If we come to consider the condition of the Religious on the score of morality, all that can be said concerning those of London is that we hear nothing against them. It is true that the details of the Visitations of London have not been revealed. But there could not have been anything very bad, or it would have been laid hold of and enlarged upon, and pointed out for the execration of the people, by the preachers of the new religion.

Froude, in his paper on the Dissolution of the Monasteries, argues that the evidence of immorality on the part of certain Religious Houses is overwhelming. His case against that of St. Albans is certainly convincing, so far as that House alone is concerned. And it is difficult not to believe that in other cases about the country the evidence of the visitors, even granting that their own private character left a good deal to be desired, is much too detailed for pure invention.

But, as regards the Religious of London, I am not aware that there is any evidence to prove that they were either notoriously or secretly corrupt or luxurious. Considering the pristine standard of the Rule, they were doubtless degenerate, just as in a College of Oxford or Cambridge fifty years ago, the Fellows who should have carried on the lamp of learning spent their time in the study of Port and the practice of Whist. Father Gasquet argues in favour of the whole body of nuns—London or country—when he cites the case of Sister Joan. In the year 1535 the Archbishop of York visited a certain convent in his diocese and learned that one of the nuns had been guilty of unchastity. He inflicted upon her a sentence of great severity: she was to be kept in prison for two years, without speaking to any one but the Prioress; she was to fast altogether on Wednesday and Friday; and on every Friday she was to be taken to the Chapter House, there to receive discipline—i.e. to be whipped. Is it possible, Father Gasquet asks, that the nunneries of England could be grossly and openly immoral—even secretly immoral—when such a severe punishment was meted out to an offender by the visiting archbishop? One might point out that a severe punishment may tell of two things: either of horror at a rare and heinous offence, or of a determination, by severe measures, to put down a too frequent breaking of the vows of chastity.
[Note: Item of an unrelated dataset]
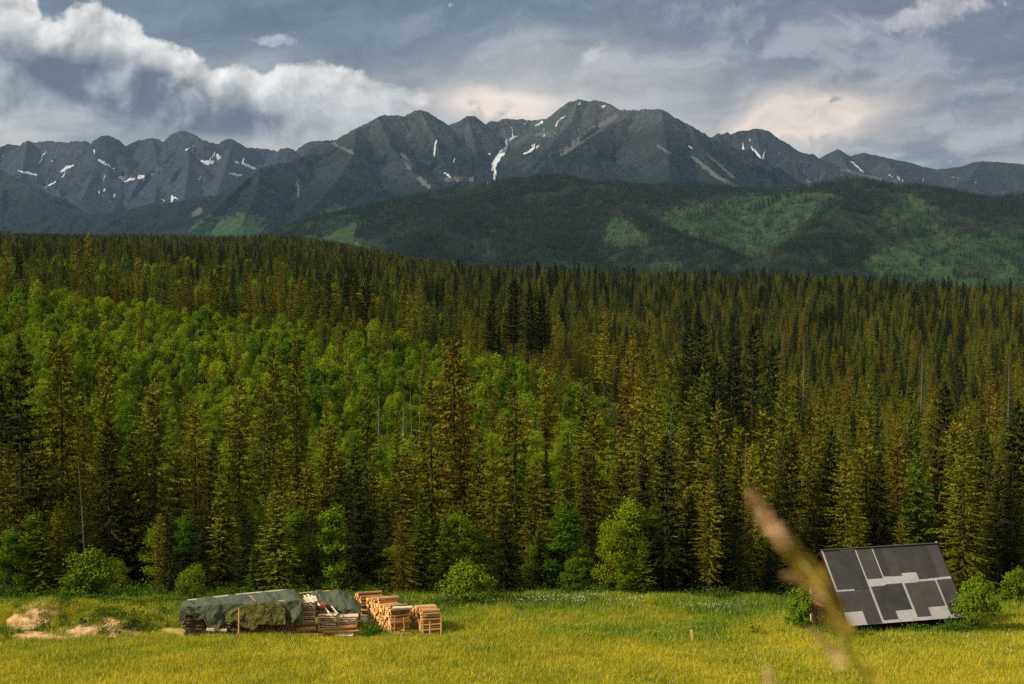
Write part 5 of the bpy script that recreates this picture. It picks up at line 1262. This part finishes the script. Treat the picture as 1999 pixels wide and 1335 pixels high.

Concerning, therefore, the morals of the London Religious, there has been no special charge, so far as I know, brought against the whole body. We may remember, however, that the number of persons bound by vows of celibacy was very large; that even at the present time, when there is certainly more self-restraint, it would be impossible for these vows to be kept by so large a proportion of the people; and that the clergy, in morals and in practice, have never been more than a little in advance of the laity.

The many acts of unchastity of which one reads in the books were perhaps scattered and solitary instances. I refer, however, to certain documents which prove, not the common prevalence of vice, but relaxation of the Rule. They are a collection of papers, the charges of Langland, Bishop of Lincoln, early in the sixteenth century, published in Archæologia (vol. xlvii.). They point to laxity, not to vice.

SIR THOMAS MORE (1478–1535)
From the painting by Holbein in the National Portrait Gallery, London.

The first is a charge to the Abbess and Convent of Elstow, near Bedford. In this House the Sisters, instead of assembling in the Fratry for their meals, were accustomed to gather together in what they called their “Households”; apparently messes of two or more, at which secular men, women, and children were allowed to be present. This has to be amended. Henceforth they may repair to the Misericorde, but only one or two at a time, and then under charge of an elderly sister. Their attendance at the services in the “Quire” has become irregular, henceforth they are all to attend every service; they are not to look about the church upon the people during service, for which purpose a door is to be constructed shutting off the choir. They had become irregular about their dress, henceforth they are not to wear their dresses cut low. As for the Lady Abbess, she herself is ordered to get up and attend matins with the rest, and not to break her fast nor to sup with the steward or any secular man.

Clearly, a House requiring reformation, yet not blameworthy of the grosser sins.

There was the Priory of Studley, a Benedictine Nunnery in the Parish of Beckley, Oxfordshire, the burial-place of the British Saint Donanverdh, and one of the residences of Richard of Almayn, brother of Henry. The Prioress is warned to dismiss a certain steward, named Marten Whighill; she is not to suffer her ladies to become godmothers, nor to go out on visits to their kinsfolk “onles it be for their comforte in tyme of ther syknesse, and yett nott then onlesse it shal seme to you, ladye priores, to be behoveful and necessarye, seeing that undre such pretence muche insolency have bene used in religion.” Considering, further, that the House is in great debt, the Prioress is to grant no more corrodies, i.e. right of board and lodging in the House; to have fewer servants; and to live “in a scarcer manour.” She is to look more carefully after the food of the Sisters; she is to see that they wear their robes; and she is to admit more ladies.